Subitamente, nessa pequena saga, um espelho se constitui.
E então não sabemos mais quem é entrevistadora e quem é entrevistada: as vozes se misturam.
E, assim como reconheço um texto de Paulo Akira, mesmo que ele não assine [pois, carrega uma marca], enxergo também um léxico loebiano! Em suas produções, Loeb cria um campo erotizado. Cheio de sensualidades. Território de desejos e fetiches [e espelhos].
Em tempo: O escrito aqui é também [penso eu!] uma derivação de ‘sinal fechado’ de Chico!

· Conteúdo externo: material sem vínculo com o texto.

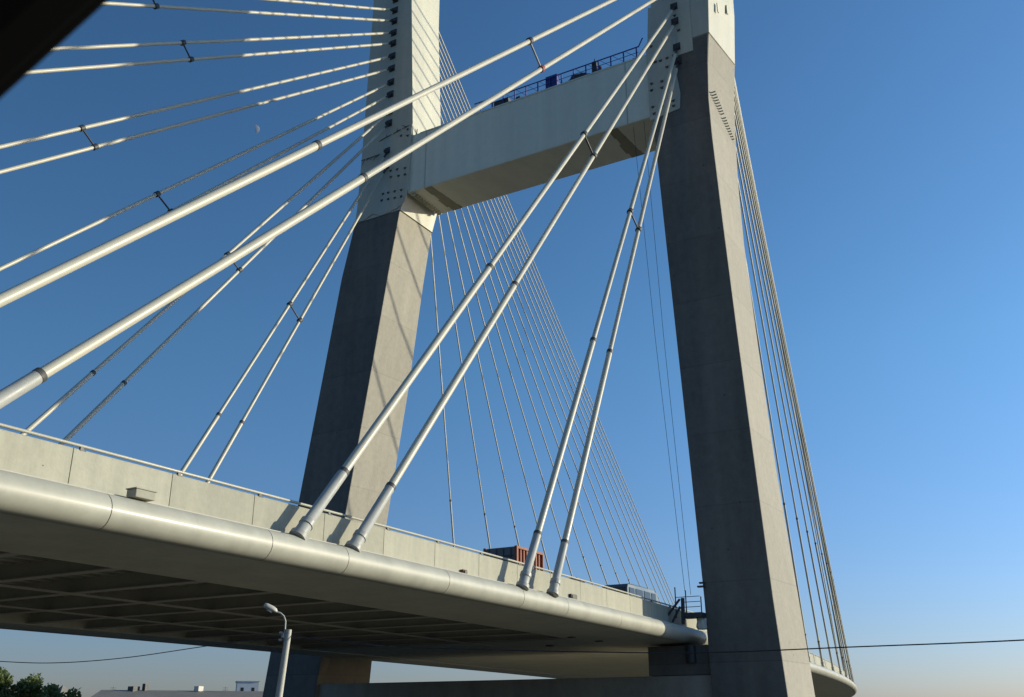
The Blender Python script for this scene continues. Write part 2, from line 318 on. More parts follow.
MB().box((53.105, 30.5, 42.93), (.06, 18.0, .10)).build('beam_flange', 'beam', pyl)
for k in range(12):
    MB().box((53.4 + k * .32, 40.12, 37.80), (.05, .42, .19)).build('stiffener', 'plate', pyl)
# bolted node plates on the front faces
def plate(poly, x, th, bolts, name):
    n = len(poly); mb = MB().rings([[(x, y, z) for y, z in poly], [(x - th, y, z) for y, z in poly]]); o = mb.build(name, 'plate', pyl)
    b = MB()
    for y, z in bolts:
        for k in (0, 1, 2): b.tube([(x - th + .01, y - .08 + .08 * k, z + random.uniform(-.03, .03)), (x - th - .08, y - .08 + .08 * k, z)], .032, 6)
        b.box((x - th - .02, y, z - .09), (.04, .16, .035))
    bo = b.build('bolts', 'dark'); put(bo, o); return o
NB = [(20.03, 43.36), (20.06, 41.99), (19.78, 41.99), (19.41, 41.95), (18.94, 41.98), (18.47, 42.01), (20.15, 40.35), (19.41, 40.28), (20.18, 39.84), (19.44, 39.78), (20.16, 38.5), (19.52, 38.37), (18.69, 38.49), (18.71, 38.09), (20.09, 37.97), (18.98, 41.27)]
plate([(20.42, 37.5), (20.42, 43.6), (18.2, 43.6), (18.2, 41.6), (18.36, 40.4), (18.2, 38.9), (18.3, 37.75)], 52.99, .05, NB, 'node_plate')
plate([(20.3, 43.62), (20.1, 46.6), (17.1, 46.6), (17.1, 41.9), (18.19, 41.9), (18.19, 43.62)], 52.99, .04, [(18.2, 45.2), (18.0, 43.9)], 'node_plate')
FB = [(40.6, 43.57), (40.57, 42.97), (41.21, 43.18), (40.69, 40.09), (41.44, 40.2), (42.07, 40.28), (42.03, 39.69), (40.66, 39.51), (41.28, 39.58), (42.71, 38.4), (42.21, 38.37), (40.96, 38.23), (41.58, 38.3), (40.94, 37.66), (41.55, 37.72), (42.18, 37.79), (42.81, 37.85)]
plate([(40.6, 37.1), (40.34, 38.2), (40.2, 43.9), (43.6, 43.5), (45.1, 42.2), (45.2, 38.2), (45.35, 36.75), (44.6, 36.5), (43.7, 36.9), (42.7, 36.5), (41.3, 36.75)], 52.985, .05, FB, 'node_plate')
# scaffold hooks left along the top of the far node plate
h = MB(); hr = random.Random(4)
for k in range(7):
    y = 40.4 + k * .42 + hr.uniform(-.12, .12); z = 43.9 - k * .08
    if hr.random() < .7: h.bar((52.9, y, z), (52.7, y + hr.uniform(-.2, .3), z + hr.uniform(-.3, .15)), .04)
    h.bar((52.9, y, z), (52.88, y + .40, z - .10), .035)
for k in range(5):
    y = 43.2 + k * .36 + hr.uniform(-.1, .1); h.bar((52.9, y, 42.1), (52.7, y + .1, 41.75 - hr.uniform(0, .25)), .04); h.bar((52.9, y, 42.1), (52.88, y + .36, 42.05), .035)
h.build('scaffold_hooks', 'dark', pyl)
h = MB()
for k in range(5):
    y = 40.15; h.bar((53.5 + .7 * k, y, 43.02), (53.5 + .7 * k, y - .05, 43.7), .05)
h.bar((55.9, 40.0, 43.3), (56.6, 39.4, 43.3), .5)
h.build('scaffold_hooks', 'dark', pyl)
# rows of embedded brackets on the near leg's sunny side
for row in range(2):
    for k in range(9):
        x = 53.4 + .19 * k + 1.75 * row; z = 38.5 - .10 * k - 1.0 * row
        MB().bar((x, 16.3, z), (x, 15.95 - .03 * row, z), .06, .07).build('wall_bracket', 'galv', pyl)
for x, z in ((54.2, 45.6), (55.9, 46.6)):
    MB().box((x, 15.66 - (x - 53) * .095, z), (.22, .06, .7)).build('wall_hatch', 'plate', pyl)
# lower concrete crossbeam under the deck, with bearings
MB().rings([[(53.3, y, -2.0), (57.0, y, -2.0), (57.0, y, 2.35), (53.3, y, 2.35)] for y in (18.7, 47.0)]).build('lower_crossbeam', 'concrete', pyl, .05)
MB().box((54.9, 20.7, 3.15), (3.0, 3.7, 1.55)).build('bearing_block', 'concrete_dark', pyl, .03)
MB().tube([(53.35, 20.0, 3.0), (53.35, 20.0, 3.9)], .28, 16).build('damper', 'dark', pyl)

# ------------------------------------------------------------------ stay cables
ORD = ['first', 'second', 'third', 'fourth', 'fifth', 'sixth', 'seventh', 'eighth', 'ninth', 'tenth', 'eleventh', 'twelfth', 'thirteenth', 'fourteenth', 'fifteenth', 'sixteenth']
def stay(B, T, pocket_y, label, group, scale=1.0, seg2=None, sx=-1):
    B = Vector(B); T = Vector(T); L = (T - B).length; d = (T - B) / L
    root = empty('stay_cable', B, label, 'cable', group)
    z1 = 7.1; t1 = (z1 - B.z) / (T.z - B.z); t2 = ((seg2 or 17.2) - B.z) / (T.z - B.z)
    n = 18 if scale > .9 else 10
    def pt(t): return lerp(B, T, t) - Vector((0, 0, 1)) * (L * .0004 * 4 * t * (1 - t))
    MB().tube([pt(-.18 / L), pt(.38 / L), pt(.42 / L), pt(t1)], [.20 * scale, .20 * scale, .172 * scale, .166 * scale], n).build('anchor_pipe', 'galv', root)
    MB().tube([pt(-.16 / L), pt(-.02 / L)], .265 * scale, n).build('base_flange', 'galv', root)
    MB().tube([pt(.34 / L), pt(.50 / L)], .225 * scale, n).build('anchor_ring', 'galv', root)
    MB().tube([pt(t1 - .03 / L), pt(t1 + .10 / L)], .175 * scale, n).build('collar', 'collar', root)
    MB().tube([pt(t1 + .1 / L), pt((t1 + t2) / 2), pt(t2)], .140 * scale, n).build('lower_sheath', 'sheath', root)
    MB().tube([pt(t2 - .09 / L), pt(t2 + .09 / L)], .158 * scale, n).build('collar', 'collar', root)
    te = 1 - 1.0 / L
    MB().tube([pt(t2 + .05 / L + (te - t2 - .05 / L) * i / 8) for i in range(9)], .116 * scale, n).build('upper_sheath', 'sheath', root)
    MB().tube([pt(te - .02 / L), pt(1.0)], .085 * scale, n).build('end_pipe', 'dark', root)
    return root, pt
def pocket(T, sx):
    o = MB(); c = Vector(T) + Vector((.03 * -sx, 0, 0))
    q = [(0.30, 0.32), (-0.26, 0.32), (-0.26, -0.30), (0.30, -0.30)]
    o.rings([[c + Vector((0, y, z)) for y, z in q], [c + Vector((sx * .10, y * .92, z * .92)) for y, z in q]])
    o.tube([c, c + Vector((sx * .42, 0, -.22))], .15, 12)
    o.build('anchor_pocket', 'dark', pyl)
def spacer(p, q, label, group, m='dark', sc=1.0):
    root = empty('cable_spacer', p, label, 'cable spacer', group)
    d = (q - p); ax = Vector((1, 0, 1)).normalized()
    MB().tube([p, q], .05 * sc, 8).build('spacer_rod', m, root)
    for c in (p, q): MB().tube([c - ax * .14, c + ax * .14], .165 * sc, 12).build('clamp', 'red' if (m == 'galv' and c is q) else 'dark', root)

nearpairs = []
NT = [((33.88, 42.59), (36.36, 41.47), 26.0), ((21.11, 45.94), (23.55, 44.69), 27.8), ((7.58, 49.06), (10.24, 47.57), 29.7)]
for k in range(3):
    if k < 3: a, b, zs = NT[k]
    else: a = (7.58 - 12.75 * (k - 2), 49.06 + 3.1 * (k - 2)); b = (10.24 - 12.75 * (k - 2), 47.6 + 3.1 * (k - 2)); zs = 33
    pts = []
    for (bx, tz), w in ((a, 'upper'), (b, 'lower')):
        B = (bx, 19.40, 5.0); T = (53, 18.2, tz)
        where = ['pair nearest the pylon beside the near leg', 'middle pair of thick cables rising from the near deck edge', 'thickest foreground pair crossing the left of the view'][k] if k < 3 else 'pair passing highest over the viewer'
        r_, f = stay(B, T, 18.2, 'cream cable, %s of the %s' % (w, where), 'stay cables of the near leg on this side'); pts.append((f, T)); pocket(T, -1)
    tt = [(zs - 5) / (p[1][2] - 5) for p in pts]; tm = sum(tt) / 2
    nm = ['between the pair nearest the pylon', 'between the middle pair of thick cables', 'between the thickest foreground pair, one clamp red'][k] if k < 3 else 'between the pair passing highest over the viewer'
    spacer(pts[0][0](tm), pts[1][0](tm), 'thin steel spacer rod clamped ' + nm, 'spacers on the near leg cables', 'galv' if k == 2 else 'dark')
FT = [((33.4, 42.2), (35.87, 40.8), .566), ((21.67, 45.91), (24.11, 44.77), .545), ((9.13, 48.69), (11.6, 47.52), .544), ((-2.77, 51.26), (-.66, 50.03), .545), ((-15.19, 53.59), (-12.61, 52.53), .707), ((-27.1, 55.88), (-24.52, 54.78), .713),
      ((-38.5, 58.1), (-36, 57.0), .71)]
for k, (a, b, ts) in enumerate(FT):
    pts = []
    for (bx, tz), w in ((a, 'upper'), (b, 'lower')):
        B = (bx, 44.4, 5.0); T = (53, 42.5, tz)
        r_, f = stay(B, T, 42.5, 'thin cable, %s of the %s pair out from the far leg, left side' % (w, ORD[k]), 'stay cables of the far leg on this side', .92); pts.append((f, T)); pocket(T, -1)
    spacer(pts[0][0](ts), pts[1][0](ts), 'small dark spacer on the %s cable pair out from the far leg, left side' % ORD[k], 'spacers on the far leg cables', 'dark', 1.0)
for i in range(16):                                    # beyond the pylon the stays stand evenly
    s = 72.1 + 8.85 * i
    tz = 48.4 + 0.78 * i
    B = P(s, 44.4, 4.93); T = (57.3, 42.6, tz)
    stay(B, T, 42.6, 'thin stay cable behind the crossbeam, %s from the far leg' % ORD[i], 'stay cables of the far leg beyond the pylon', .52, 17.2)
    pocket(T, 1)
    B = P(s, 19.4, 4.93); T = (57.3, 17.6, 50.5 + 1.2 * i)
    stay(B, T, 17.6, 'thin stay cable right of the near leg, %s counted from the leg' % ORD[i], 'stay cables of the near leg beyond the pylon', .62, 17.2)
    pocket(T, 1)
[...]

E, assim, é triste, um quase encontro [desencontro, portanto].
A paciente some – e deixa a analista a ver navios [trens – metáforas!].
Que pena que acaba!
zzzlot,
O leitor atento amplia a narrativa do escritor. O leitor atento, é co-escritor, mesmo que não saiba ou pretenda tal lugar.

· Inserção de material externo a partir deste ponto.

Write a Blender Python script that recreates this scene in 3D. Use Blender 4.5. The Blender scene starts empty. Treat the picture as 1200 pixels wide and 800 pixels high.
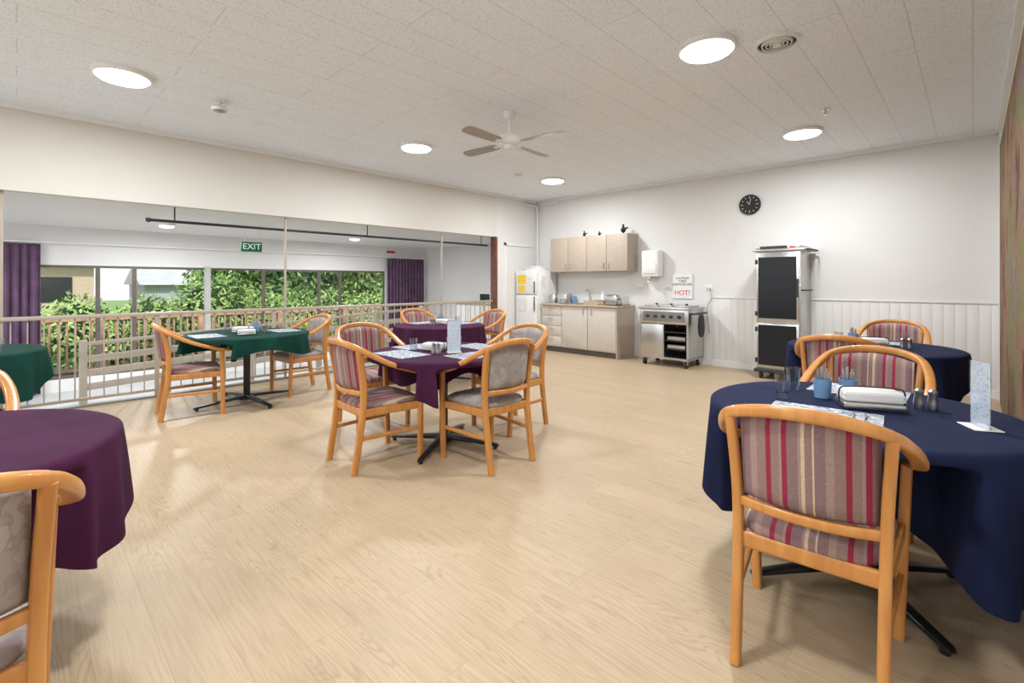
import bpy, bmesh, math, random
from mathutils import Vector, Matrix
random.seed(7)
scene = bpy.context.scene
COL = scene.collection
R = math.radians

# ------------------------------------------------------------------ materials
def new_mat(name):
    m = bpy.data.materials.new(name); m.use_nodes = True
    nt = m.node_tree
    b = nt.nodes['Principled BSDF']
    return m, nt, b

def simple(name, col, rough=0.5, metal=0.0, noise=0.06, nscale=8.0, spec=0.5, coat=0.0):
    m, nt, b = new_mat(name)
    b.inputs['Roughness'].default_value = rough
    b.inputs['Metallic'].default_value = metal
    b.inputs['Specular IOR Level'].default_value = spec
    b.inputs['Coat Weight'].default_value = coat
    tc = nt.nodes.new('ShaderNodeTexCoord')
    n = nt.nodes.new('ShaderNodeTexNoise'); n.inputs['Scale'].default_value = nscale
    n.inputs['Detail'].default_value = 3
    nt.links.new(tc.outputs['Object'], n.inputs['Vector'])
    r = nt.nodes.new('ShaderNodeValToRGB')
    r.color_ramp.elements[0].position = 0.3; r.color_ramp.elements[1].position = 0.7
    r.color_ramp.elements[0].color = tuple(c*(1-noise) for c in col)+(1,)
    r.color_ramp.elements[1].color = tuple(min(1,c*(1+noise)) for c in col)+(1,)
    nt.links.new(n.outputs['Fac'], r.inputs['Fac'])
    nt.links.new(r.outputs['Color'], b.inputs['Base Color'])
    return m

def emis(name, col, s):
    m, nt, b = new_mat(name)
    b.inputs['Base Color'].default_value = (*col,1)
    b.inputs['Emission Color'].default_value = (*col,1)
    b.inputs['Emission Strength'].default_value = s
    return m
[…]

Para o escritor, o leitor atento é um presente.
Você , zzzlot, é o leitor que todo escritor almeja.
Sylvia, querida,
A idéia do sapato vermelho ( aliás v. já escreveu sobre um sapato perdido na rua), é forte principalmente
por ele não chegar ao seu destino depois de comprado com amorosidade e expectativa. O contraste da frustração com a cor quente cria um” choque térmico” no texto. Um momento triste .
Nao saberia ver o fundo psicanalítico, o espelho – quanto mais húngaro- do dialogo, mas muito presente a sensualidade das meias coloridas e sapatos diferentes a cada dia de conversa como se, cada dia, do dia a dia, fosse diferente apenas por usar a cada dia um sapato diferente. Talvez o vermelho teria sido o ultimo a ser trocado!
(Aurea me me ensinou, com este seu texto, que é preciso “escorregar ” entre as linhas para se tornar um bom leitor!) beijo sempre B
Bettina, obrigada pelo comentário.
É sempre bom saber que alguém leu nosso texto e se deu ao trabalho de falar algumas palavras.
Gostei do choque térmico entre a cor vermelha e a frustração do encontro. Você falou em momento triste. Restou a fantasia…
Beijo,
Sylvia
Sylvia,
adorei tanto seu conto, que delicia essa historia e o nocaute do final, lindo.
Onde tem mais historias suas?
beijos
Elisa
Elisa,
Que boa surpresa encontrar você aqui!
Obrigada pelo comentário.
Amanhã vou postar mais uma história no meu face; posso compartilhar com você?